I do not think that the "felony upon the person or property of the one assaulted" mentioned in section 240 of the Penal Law included the attempt to commit a homicide. The felony therein intended is one independent of the assault with intent to kill, such as mayhem, rape or other crime not necessarily included in the assault.
This court in Foster v. People (50 N.Y. 598, 602), in which Foster had been indicted for murder in the first degree and in considering murder in the second degree as then defined by statute, say: "It is claimed on the part of the people that the words `engaged in the commission of any felony,' in the statute, do not include cases in which the killing resulted from intentional violence to *Page 293 the person killed, and where, although the intent was to commit a felonious assault there was no intention to kill; or, in other words, where the felony intended although not the felony of homicide, was the very act of personal violence which caused the death, that this is not a felony within the meaning of the statute."
In that case Foster was insisting that striking the deceased on the head with a car hook, which was the overt act shown therein, might have been with intent to commit mayhem which is something different from the crime of assault, and the court further say: "What the true construction of the statute is, is immaterial in this case, unless the evidence warranted the inference, or unless the jury might have found from the evidence, that the prisoner when he struck the deceased intended to commit some felony other than the homicide with which he is charged." (p. 603.)
It was found in that case that the prisoner did not intend to commit any other felony and it is not claimed in the case now before us that the defendant intended to commit a felony upon W. other than the assault with or without intent to kill.
Such an assault did not constitute "a felony upon the person or property" of W. within the meaning of section 240 of the Penal Law. (Foster v. People, supra; People v. Hüter, 184 N.Y. 237;People v. Spohr, 206 N.Y. 516.)
It is also urged that the judgment is void because the court instructed the jury on Sunday and the judgment of conviction was entered on that day.
The case was tried on Saturday and submitted to the jury at eleven P.M. on that day. The jury continued in deliberation until after twelve o'clock when they came into court and stated that they were unable to agree upon a verdict and asked to be informed of the punishment prescribed for a person convicted of assault in the first degree. Counsel for defendant then asked the court to charge the jury that the defendant cannot be found *Page 294 guilty of assault in the first degree, and the court refused to make the charge as hereinbefore stated. The jury retired but soon returned with a verdict against the defendant which was received. The defendant then waived any delay in pronouncing sentence and sentence was pronounced.

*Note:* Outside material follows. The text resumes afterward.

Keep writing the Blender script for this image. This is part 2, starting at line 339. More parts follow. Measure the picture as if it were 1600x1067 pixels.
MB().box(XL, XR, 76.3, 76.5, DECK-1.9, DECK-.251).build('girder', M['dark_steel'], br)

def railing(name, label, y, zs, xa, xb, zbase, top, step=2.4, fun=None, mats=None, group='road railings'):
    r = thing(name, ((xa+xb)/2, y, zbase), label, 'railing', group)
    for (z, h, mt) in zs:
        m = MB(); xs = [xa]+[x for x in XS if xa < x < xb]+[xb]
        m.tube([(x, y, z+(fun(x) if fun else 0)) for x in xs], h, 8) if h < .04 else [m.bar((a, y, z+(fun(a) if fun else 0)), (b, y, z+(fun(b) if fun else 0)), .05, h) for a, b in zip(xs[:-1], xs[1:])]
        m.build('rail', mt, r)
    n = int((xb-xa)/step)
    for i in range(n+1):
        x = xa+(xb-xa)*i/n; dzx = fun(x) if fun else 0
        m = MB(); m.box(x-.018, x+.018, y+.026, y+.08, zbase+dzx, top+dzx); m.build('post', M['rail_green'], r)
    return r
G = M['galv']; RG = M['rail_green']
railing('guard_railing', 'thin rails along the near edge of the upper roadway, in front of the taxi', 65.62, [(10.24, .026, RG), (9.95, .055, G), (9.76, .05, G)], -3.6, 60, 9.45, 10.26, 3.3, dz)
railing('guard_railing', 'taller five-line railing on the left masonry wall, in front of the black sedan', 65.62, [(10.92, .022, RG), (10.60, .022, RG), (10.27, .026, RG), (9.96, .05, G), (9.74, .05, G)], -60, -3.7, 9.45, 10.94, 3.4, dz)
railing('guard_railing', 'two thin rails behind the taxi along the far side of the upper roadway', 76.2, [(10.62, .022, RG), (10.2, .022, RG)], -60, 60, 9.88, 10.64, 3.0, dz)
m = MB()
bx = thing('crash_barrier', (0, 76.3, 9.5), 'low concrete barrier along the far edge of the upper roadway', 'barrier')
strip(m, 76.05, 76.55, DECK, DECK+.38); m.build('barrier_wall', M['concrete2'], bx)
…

It is provided by section 5 of the Judiciary Law (Cons. Laws, ch. 30) that "A court shall not be opened, or transact any business on Sunday, except to receive a verdict or discharge a jury. * * *."
The statement made to the jury in answer to their request and the refusal of the court to charge the jury as requested by the defendant's counsel were incidental to the deliberation by the jury and the lawful receipt of their verdict. Any action taken by the trial court contrary to the provisions of the Judiciary Law as quoted was with the approval and acquiescence of the defendant and such a waiver on his part as to prevent his taking advantage of such action at this time. (Roberts v. Bower, 5 Hun, 558.)
The judgment of conviction should be affirmed.
HISCOCK, Ch. J., CARDOZO and ANDREWS, JJ., concur with COLLIN, J.; POUND and CRANE, JJ., concur with CHASE, J.
Judgment of conviction reversed, etc.